Frost/Nixon – Film Review

ttOn the first day of government class as a freshman in college, my professor entered the room pushing a television on a small cart and carrying a stack of magazines. He introduced himself and said that if anyone had not yet purchased the textbook to save their money. For those that already bought it, take it back and get a refund. Class time would be spent watching the Watergate hearings and our text was Time magazine. There was no better way to study government. It was the most interesting class I had ever taken and I thought college was way cool.

Frost/Nixon directed by Ron Howard is a searing, in-depth recreation of the famous interview that in many ways settled once and for all President Nixon’s involvement in Watergate for the American public. The screenplay is by Peter Morgan, adapted from his play. Mr. Morgan has shown an uncanny ability to provide an intimate look at famous public figures as he demonstrated in his scripts for The Queen and The Last King of Scotland. Clearly, he has continued to hone and advance his craft with Frost/Nixon.

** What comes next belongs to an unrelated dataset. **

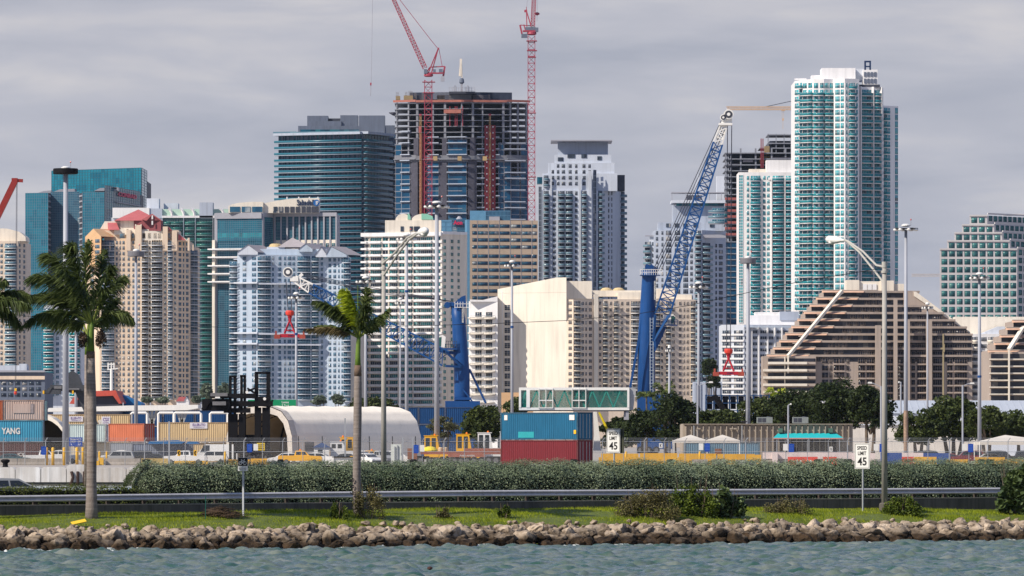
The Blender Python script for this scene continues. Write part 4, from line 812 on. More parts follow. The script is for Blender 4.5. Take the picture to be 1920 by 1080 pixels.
# ---- far crane jibs
YJ = mat('pale_crane_paint', (.62, .42, .26), .6)
def jib(label, xa, xb, y, D, xh=None, yh=None, m=YJ):
    t = thing('tower_crane', label, 'crane', (X(xb, D), D, Z(y, D)))
    q = MB(); lattice(q, (X(xa, D), D, Z(y, D)), (X(xb, D), D, Z(y, D)), 1.4, 1.4, 1.6, 1.6, int((xb - xa) / 4), .16); add('jib', q, m, t, True)
    q = MB(); lattice(q, (X(xb - 3, D), D, 1.7), (X(xb - 3, D), D, Z(y - 5, D)), 2, 2, 2, 2, 40, .2); add('mast', q, m, t, True)
    if xh:
        q = MB(); q.box(X(xh - 3, D), X(xh + 4, D), D - .8, D + .8, Z(y + 5, D), Z(y + 2.2, D)); add('trolley', q, m, t, True)
        q = MB(); [q.box(X(xh + k, D) - .07, X(xh + k, D) + .07, D, D + .1, Z(yh, D), Z(y + 4, D)) for k in (-1.5, 1.5)]; q.box(X(xh - 1.6, D), X(xh + 1.6, D), D - .5, D + .5, Z(yh + 4, D), Z(yh, D)); q.box(X(xh, D) - .08, X(xh, D) + .08, D, D + .1, Z(yh + 20, D), Z(yh + 4, D)); add('hook_block', q, m, t, True)
    return t
t = jib('pale orange tower crane jib running behind the tallest tower', 1362, 1500, 203, 3200, 1468, 222)
q = MB(); q.tube([(X(1436, 3200), 3200, Z(200, 3200)), (X(1500, 3200), 3200, Z(186, 3200))], .18, 5); add('tie_bar', q, DARKP, t, True)
jib('faint pale crane jib poking out beside the white grid office', 1709, 1775, 516, 4200, m=mat('faint_crane_paint', (.5, .46, .44), .6))
# ---- red tower cranes on the unfinished tower
def mast(D, x, yb, yt, w, n, t):
    q = MB(); lattice(q, (X(x, D), D, Z(yb, D)), (X(x, D), D, Z(yt, D)), w, w, w, w, n, .15, rd=.1); add('mast', q, REDC, t, True)
D = 2930
t = thing('tower_crane', 'red luffing crane on the unfinished tower with its jib raised to the left', 'crane', (X(803, D), D, 1.7)); mast(D, 803, 838, 150, 3.6, 52, t)
q = MB(); [q.box(X(a, D), X(b_, D), D - 2.3, D + 2.3, Z(y, D) - .15, Z(y, D) + .15) for a, b_, y in ((792, 816, 154), (793, 814, 174), (793, 813, 300))]; add('collar', q, REDC, t, True)
q = MB(); q.lathe((X(803.5, D), D, Z(144, D)), [(1.6, 0), (2.3, .4), (2.2, 1.2), (1.5, 1.6)], 14); add('slewing_ring', q, REDC, t, True)
q = MB(); q.box(X(796, D), X(832, D), D - 1.4, D + 1.4, Z(138.5, D), Z(136, D)); q.beam((X(834, D), D, Z(124.5, D)), (X(831, D), D, Z(144, D)), .9); q.beam((X(806, D), D, Z(126, D)), (X(834, D), D, Z(124.5, D)), .5); q.beam((X(806, D), D, Z(126, D)), (X(799, D), D, Z(137, D)), .5); add('counter_jib', q, REDC, t, True)
q = MB(); q.box(X(812, D), X(817, D), D - 1, D + 1, Z(136, D), Z(130, D)); q.box(X(823, D), X(830, D), D - 1, D + 1, Z(136, D), Z(129.5, D)); q.box(X(795, D), X(801, D), D - 2, D - .6, Z(138.5, D), Z(130, D)); add('machinery', q, GREYB, t, True)
q = MB(); q.box(X(826.5, D), X(833.5, D), D - 1, D + 1, Z(152.5, D), Z(143, D)); add('counterweight', q, GREYP, t, True)
q = MB(); [q.beam((X(xa, D), D + dy, Z(137, D)), (X(822, D), D + dy * .5, Z(90, D)), .45) for xa in (803, 809) for dy in (-1, 1)]; q.box(X(820.5, D), X(823.5, D), D - .8, D + .8, Z(93, D), Z(89.5, D)); add('a_frame', q, REDC, t, True)
q = MB(); lattice(q, (X(797, D), D, Z(128, D)), (X(727, D), D, Z(-25, D)), 1.9, 1.5, 2.1, 1.5, 30, .17, rd=.11); add('jib', q, REDC, t, True)
q = MB(); q.tube([(X(821, D), D, Z(91, D)), (X(808, D), D, Z(75, D)), (X(750, D), D, Z(0, D)), (X(735, D), D, Z(-20, D))], .14, 5); q.tube([(X(823, D), D, Z(92, D)), (X(829, D), D, Z(124, D))], .14, 5); add('pendant_rope', q, mat('crane_red', 0), t, True)
q = MB(); q.tube([(X(699, D), D, Z(-30, D)), (X(696, D), D, Z(156, D))], .09, 4); q.tube([(X(695.4, D), D, Z(158, D)), (X(694.6, D), D, Z(180, D))], .16, 5); add('hoist_rope', q, GREYP, t, True)
q = MB(); q.box(X(694, D), X(696.6, D), D - .5, D + .5, Z(160, D), Z(155, D)); add('hook_block', q, REDC, t, True)
D = 2940
t = thing('tower_crane', 'tall slender red crane mast on the right edge of the unfinished tower', 'crane', (X(996.5, D), D, 1.7)); mast(D, 996.5, 838, 67, 3.4, 60, t)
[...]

David Frost was a popular British television talk show host in the ’70’s. He had shows in the UK as well as Australia and was known as a bit of a playboy. He was not a hard-hitting journalist and began his career as a comedian. So when he tried to get financing for his interview with Nixon, he was quickly turned down by the big networks and ridiculed by the serious Washington press corps.

The craft of the film is solid drama all the way. Great care went into getting all the details right. The movie is lensed in a straightforward manner echoing the face-to-face interview showdown. But there is a hint of documentary style in there as well. Cross-cutting to characters who are recounting their experiences as events unfold on the screen. Mr. Howard did not lean heavily on actual footage of the day, but he shows extended and brutal newsreel footage from Cambodia which seemed entirely unnecessary and out of place. The fusion of these two strong styles punctuates the personal involvement of the characters. Everyone has a strong personal agenda. All are playing serious except for Frost, who seems to be skating along as if he was hosting another publicity stunt.

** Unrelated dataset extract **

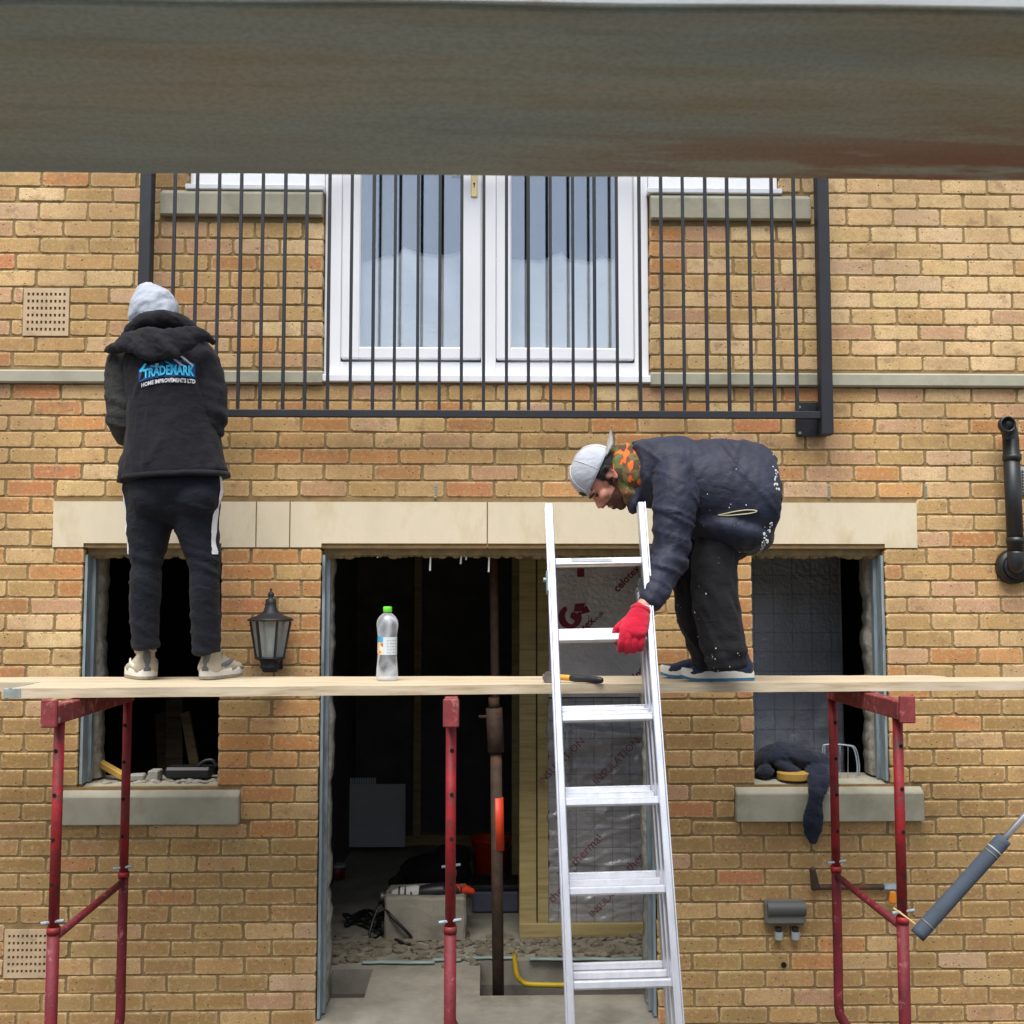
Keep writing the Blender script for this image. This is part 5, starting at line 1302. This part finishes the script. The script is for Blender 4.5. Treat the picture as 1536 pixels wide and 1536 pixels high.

Frank Langella is nothing short of magnificent as Nixon. Cold, calculating, still at the top of his game intellectually. But a broken man, having been forced to resign the presidency. Mr. Langella delivers beautifully on the voice as well as the physicality of Nixon. So much so that we believe we are actually watching Nixon after a few minutes into the film. Nixon was a master at pushing his opponents back on their heels with well timed comments. Watching his performance makes me want to revisit Anthony Hopkins’ portrayal of Nixon in Oliver Stone’s film.

David Frost is played by Michael Sheen, who was positively heroic as Tony Blair in The Queen. He shapes Frost quickly and solidly and we soon learn that Frost is in way over his head on almost every front. He is out maneuvered by Nixon in the first three interview sittings and everyone wonders when he is going to take control. In a pivotal scene on a simple, fenced in patio of a home in Southern California, we realize that as an Englishman, Frost doesn’t share the passion and need for justice in the way his American colleagues do. But he has everything on the line now, financially and professionally and realizes he needs to raise his game. I don’t believe his motivations are aligned with the Americans all around him.

The film’s turning point is when Nixon makes a late night call to Frost in his hotel room after he has had a drink or two. It’s a truly amazing scene by Mr. Langella as he channels Nixon’s desire to compete, even make right ,the uncertainty in the minds of Americans, with an even stronger desire to be liked. Frost finally does his homework and the rest is history.

Everything about this film technically is stunning, particularly the editing, which seems to compress this two hour film down to about forty-five minutes. Hans Zimmer’s score does not over dramatize, but instead compliments the mood and tone. It’s post-presidential and appropriately subtle. The Academy has nominated Frost/Nixon for 5 Oscars: Picture, Directing, Editing, Adapted Screenplay and Frank Langella for Actor. It’s a big time film and I highly recommend it.